_DIRECTIVE_:
Extract, from the listing that follows, each line containing the word "This".

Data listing
################
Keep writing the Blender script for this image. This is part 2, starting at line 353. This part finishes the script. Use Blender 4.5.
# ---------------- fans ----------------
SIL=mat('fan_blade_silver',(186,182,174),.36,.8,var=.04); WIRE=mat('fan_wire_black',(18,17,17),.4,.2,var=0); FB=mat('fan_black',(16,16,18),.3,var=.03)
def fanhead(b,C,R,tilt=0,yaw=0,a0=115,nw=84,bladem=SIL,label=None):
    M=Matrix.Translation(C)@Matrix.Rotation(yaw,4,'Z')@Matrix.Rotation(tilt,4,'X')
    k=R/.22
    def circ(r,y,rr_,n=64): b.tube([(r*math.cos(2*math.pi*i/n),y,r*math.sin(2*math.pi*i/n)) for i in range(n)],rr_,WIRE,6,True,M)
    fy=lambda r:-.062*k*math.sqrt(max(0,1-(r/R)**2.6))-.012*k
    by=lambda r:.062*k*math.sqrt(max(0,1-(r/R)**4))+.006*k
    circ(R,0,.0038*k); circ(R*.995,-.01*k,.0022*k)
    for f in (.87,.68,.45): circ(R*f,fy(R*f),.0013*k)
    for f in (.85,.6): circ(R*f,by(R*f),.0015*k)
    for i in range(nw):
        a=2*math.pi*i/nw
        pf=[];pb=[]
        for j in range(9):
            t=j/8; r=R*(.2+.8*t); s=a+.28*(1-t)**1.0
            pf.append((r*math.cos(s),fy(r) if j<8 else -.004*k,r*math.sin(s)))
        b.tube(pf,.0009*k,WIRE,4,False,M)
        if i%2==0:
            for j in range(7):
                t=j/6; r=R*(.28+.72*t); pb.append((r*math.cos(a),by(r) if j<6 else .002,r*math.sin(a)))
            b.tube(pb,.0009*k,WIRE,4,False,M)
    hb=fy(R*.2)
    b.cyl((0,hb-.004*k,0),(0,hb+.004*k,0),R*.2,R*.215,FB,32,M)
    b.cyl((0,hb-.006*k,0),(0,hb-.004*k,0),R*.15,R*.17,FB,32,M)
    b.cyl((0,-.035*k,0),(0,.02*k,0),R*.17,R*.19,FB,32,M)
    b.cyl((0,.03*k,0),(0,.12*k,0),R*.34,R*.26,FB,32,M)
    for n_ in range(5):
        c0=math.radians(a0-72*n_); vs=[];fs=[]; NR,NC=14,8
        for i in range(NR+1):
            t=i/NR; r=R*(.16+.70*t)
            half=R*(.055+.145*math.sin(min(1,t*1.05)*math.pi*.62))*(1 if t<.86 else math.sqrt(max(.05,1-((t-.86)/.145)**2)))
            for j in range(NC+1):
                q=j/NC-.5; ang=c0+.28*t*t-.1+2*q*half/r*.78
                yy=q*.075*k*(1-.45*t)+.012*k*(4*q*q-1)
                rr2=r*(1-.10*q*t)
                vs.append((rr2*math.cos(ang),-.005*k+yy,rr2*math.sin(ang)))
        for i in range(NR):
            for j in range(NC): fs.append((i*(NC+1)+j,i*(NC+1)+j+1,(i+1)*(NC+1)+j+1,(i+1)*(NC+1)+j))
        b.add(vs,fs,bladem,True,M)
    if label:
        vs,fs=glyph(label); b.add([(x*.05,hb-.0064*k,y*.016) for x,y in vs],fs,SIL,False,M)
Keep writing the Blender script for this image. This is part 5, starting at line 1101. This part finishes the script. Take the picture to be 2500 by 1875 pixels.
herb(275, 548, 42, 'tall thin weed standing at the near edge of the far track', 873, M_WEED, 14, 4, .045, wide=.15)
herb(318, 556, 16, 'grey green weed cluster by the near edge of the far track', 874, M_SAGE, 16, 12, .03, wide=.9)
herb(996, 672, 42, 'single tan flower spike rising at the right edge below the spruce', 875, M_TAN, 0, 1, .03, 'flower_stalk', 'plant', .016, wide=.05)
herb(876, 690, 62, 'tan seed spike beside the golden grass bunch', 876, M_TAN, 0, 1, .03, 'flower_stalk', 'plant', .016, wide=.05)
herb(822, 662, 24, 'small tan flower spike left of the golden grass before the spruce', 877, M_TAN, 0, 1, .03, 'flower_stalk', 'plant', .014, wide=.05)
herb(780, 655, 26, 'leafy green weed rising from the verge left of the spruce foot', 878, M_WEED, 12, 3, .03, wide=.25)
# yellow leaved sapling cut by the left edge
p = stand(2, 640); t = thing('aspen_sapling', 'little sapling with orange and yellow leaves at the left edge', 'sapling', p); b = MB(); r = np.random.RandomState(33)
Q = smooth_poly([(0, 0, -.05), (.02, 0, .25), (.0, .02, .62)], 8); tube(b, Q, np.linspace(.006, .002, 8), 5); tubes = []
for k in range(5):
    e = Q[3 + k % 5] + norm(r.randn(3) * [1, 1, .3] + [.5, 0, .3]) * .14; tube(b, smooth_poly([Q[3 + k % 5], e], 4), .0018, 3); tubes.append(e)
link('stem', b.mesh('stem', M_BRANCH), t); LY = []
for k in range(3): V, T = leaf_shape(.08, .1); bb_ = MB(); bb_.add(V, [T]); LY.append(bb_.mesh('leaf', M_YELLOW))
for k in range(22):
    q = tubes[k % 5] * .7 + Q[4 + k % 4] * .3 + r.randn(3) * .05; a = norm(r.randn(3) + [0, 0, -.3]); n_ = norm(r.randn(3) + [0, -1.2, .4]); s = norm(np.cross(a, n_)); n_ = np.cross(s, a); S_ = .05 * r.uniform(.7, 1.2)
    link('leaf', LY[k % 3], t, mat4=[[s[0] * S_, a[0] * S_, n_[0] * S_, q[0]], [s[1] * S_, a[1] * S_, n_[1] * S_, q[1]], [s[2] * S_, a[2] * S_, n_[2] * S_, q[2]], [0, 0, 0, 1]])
################
_ANSWER TO THE TASK_:
Keep writing the Blender script for this image. This is part 2, starting at line 353. This part finishes the script. Use Blender 4.5.
Keep writing the Blender script for this image. This is part 5, starting at line 1101. This part finishes the script. Take the picture to be 2500 by 1875 pixels.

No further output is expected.